DO THIS –
Work through the data and report how many lines include the string "sharp", giving the number alone.

PROVIDED MATERIAL –
______

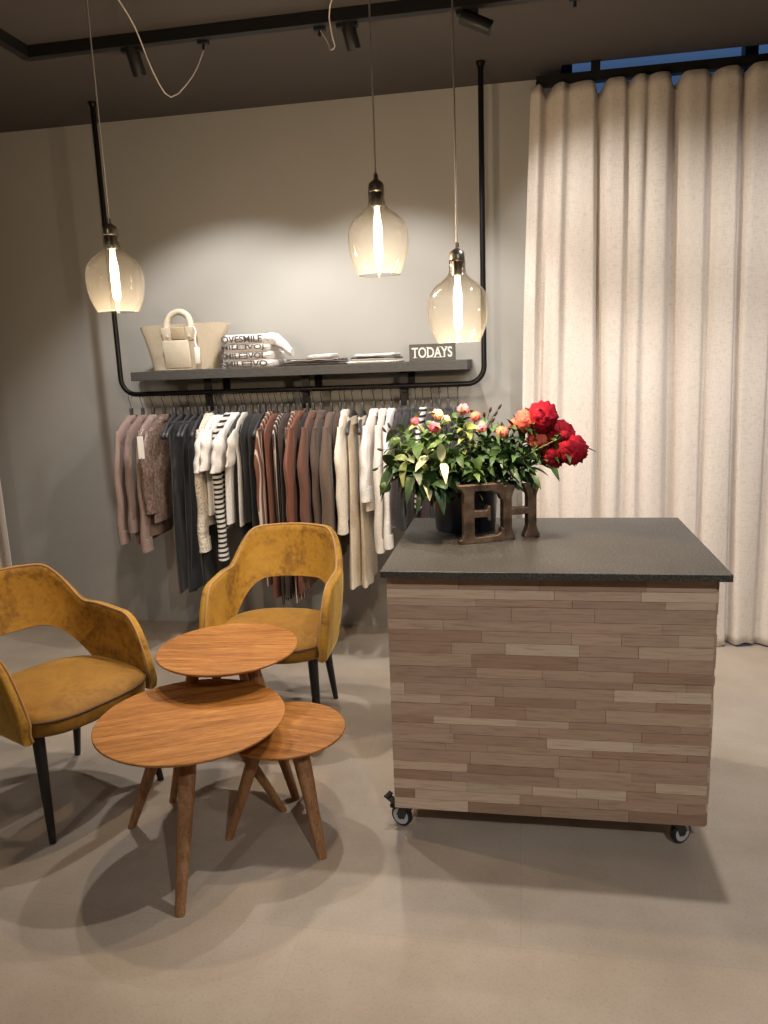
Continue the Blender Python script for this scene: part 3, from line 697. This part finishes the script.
# ------------------------------------------------------------------ armchairs
def sstep(a, b_, x): t = max(0, min(1, (x - a) / (b_ - a))); return t * t * (3 - 2 * t)
def lerp(a, b_, t): return a + (b_ - a) * t
def armchair(label, loc, rz):
    r = thing('armchair', label, 'armchair', loc, rz, 'mustard velvet armchairs')
    A = .246
    def path(s):
        a = abs(s); sg_ = 1 if s >= 0 else -1
        if a < .60:
            an = a / .60 * pi / 2; return Vector((sg_ * A * sin(an), .02 + .245 * cos(an) ** .9, 0)), Vector((sg_ * sin(an), cos(an), 0))
        return Vector((sg_ * (A + .004 * (a - .6) / .4), .02 - (a - .60) / .40 * .235, 0)), Vector((sg_, 0, 0))
    def ztop(s):
        a = abs(s)
        z_ = .805 - .010 * (a / .28) ** 2 if a < .28 else .795
        z_ = lerp(z_, .648, sstep(.20, .45, a))
        z_ = lerp(z_, .636, sstep(.5, .8, a))
        return z_ - .21 * max(0, (a - .74) / .26) ** 2.3
    def zbot(s):
        a = abs(s); return lerp(.578, .366, sstep(.16, .70, a))
    def pt(s, v, off):
        p, nn = path(s); a = abs(s); zt, zb_ = ztop(s), zbot(s); z_ = zb_ + (zt - zb_) * v
        lean = lerp(.20, .06, sstep(.25, .6, a)) * max(0, z_ - .40)
        return p + nn * (lean + off + .006 * sin(pi * v)) + Vector((0, 0, z_))
    ns, nv = 72, 10; th = .036
    bm = B(); rings = []
    for i in range(ns + 1):
        s = -1 + 2 * i / ns; ring = []
        for v in [j / nv for j in range(nv + 1)]: ring.append(pt(s, v, th / 2))
        ring.append(pt(s, 1, th * .3) + Vector((0, 0, .009))); ring.append(pt(s, 1, -th * .3) + Vector((0, 0, .009)))
        for v in [1 - j / nv for j in range(nv + 1)]: ring.append(pt(s, v, -th / 2))
        ring.append(pt(s, 0, 0) - Vector((0, 0, .008)))
        rings.append(ring)
    loft(bm, rings); sh_ = obj('backrest', bm, M['velvet'], r, sharp=75)
    for off in (-th * .32,):
        bm = B(); tube(bm, [pt(-1 + 2 * i / ns, 0, off) for i in range(int(ns * 0), 1)] and [pt(-1, v / 8, off) for v in range(9)] + [pt(-1 + 2 * i / ns, 1, off) + Vector((0, 0, .0085)) for i in range(1, ns)] + [pt(1, 1 - v / 8, off) for v in range(9)], .0042, 8)
        obj('edge_piping', bm, M['piping'], sh_)
    # seat
    bm = B(); n = 56
    def so(k, z_):
        ring = []
        for j in range(n):
            t = 2 * pi * j / n; c_, s_ = cos(t), sin(t); e = .62 if s_ < 0 else .78
            ring.append((.260 * k * (abs(c_) ** e) * (1 if c_ > 0 else -1), -.012 + (.266 if s_ < 0 else .240) * k * (abs(s_) ** e) * (1 if s_ > 0 else -1) , z_))
        return ring
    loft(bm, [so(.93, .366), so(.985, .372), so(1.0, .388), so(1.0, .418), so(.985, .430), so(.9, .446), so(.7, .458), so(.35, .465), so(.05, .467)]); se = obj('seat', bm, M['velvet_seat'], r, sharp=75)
    bm = B(); tube(bm, so(1.004, .424), .0045, 8, closed=True); obj('seat_piping', bm, M['piping_dark'], se)
    bm = B(); loft(bm, [so(.80, .352), so(.82, .367)]); obj('seat_base', bm, M['leg'], r)
    for (tx, ty, fx, fy) in ((-.205, -.19, -.228, -.235), (.205, -.19, .228, -.235), (-.165, .15, -.185, .225), (.165, .15, .185, .225)):
        bm = B(); tube(bm, [(tx, ty, .366), (lerp(tx, fx, .5), lerp(ty, fy, .5), .17), (fx, fy, .0015)], [.021, .0165, .0115], 14); obj('leg', bm, M['leg'], r)
    return r
armchair('mustard velvet armchair at the left edge facing the tables', (-1.665, 2.375, 0), radians(66))
armchair('mustard velvet armchair behind the tables under the hanging clothes', (-1.035, 3.03, 0), radians(0))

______

THE SOLUTION –
2